Nicht zur Sprache – zumindest nicht vor den versammelten Journalisten aus In- und Ausland – kamen die Hunderten von Schleppern, die Ungarn erst vor Kurzem "aus Platzgründen" aus den Gefängnissen freigelassen hatte. Dass Ungarn Migranten nach Österreich einfach durchwinkt, kritisierte Nehammer – "80 Prozent kommen durch Ungarn nach Österreich, und wir haben dann 109.000 Asylanträge und Ungarn hat 45" –, nachdem Orbán Ungarn als "einzigen migrantenfreien Ort in Europa" gerühmt hatte.
Migrationsexpertin Judith Kohlenberger erinnert gegenüber dem KURIER an die Untergrabung Ungarns des bestehenden EU-Rechts. "Sogar der EuGH hat geurteilt, dass die Asylregeln in Ungarn zu sehr verschärft wurden.
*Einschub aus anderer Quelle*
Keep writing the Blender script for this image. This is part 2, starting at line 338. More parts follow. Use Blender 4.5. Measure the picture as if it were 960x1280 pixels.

Es ist zurzeit nicht möglich, in Ungarn einen Asylantrag zu stellen. Das geht nur in Form einer Absichtserklärung in den Botschaften in Belgrad oder Kiew." Kohlenberger hätte sich "Tacheles" und "eine harte Kante gegenüber Viktor Orbán" vom Kanzler erwartet, zumal Ungarns Vorgehen Folgen für Österreich habe.
Von Amnesty International und asylkoordination österreich, den Grünen, SPÖ und FPÖ hatte es im Voraus Kritik an dem Gipfel gegeben. SPÖ-Sicherheitssprecher Reinhold Einwallner nannte das Treffen einen "vollen Reinfall, der Österreich nichts gebracht hat" und "eine Bühne für Orbán (gewesen), auf der dieser seine Unwahrheiten verbreiten und Österreich drohen konnte".
Die Pressekonferenz endete mit drei Fragen, die zugelassen wurden: eine von der apa, eine vom serbischen und eine vom ungarischen Staatssender. Die apa nutzte das Momentum, um danach zu fragen, ob die Ratifizierung des ungarischen Parlaments von Schwedens NATO-Beitritt angesichts des Gipfels des Militärbündnisses nächste Woche fix bis in den Herbst aufgeschoben sei. Der ungarische Ministerpräsident gab einmal mehr seine Sicht der Dinge wieder: Die ungarische Regierung habe sich bereits "positiv" zum schwedischen Beitritt geäußert: "Wenn wir etwas zu tun haben, werden wir handeln." Nein, die ungarische Regierung zögere die Entscheidungen nicht hinaus.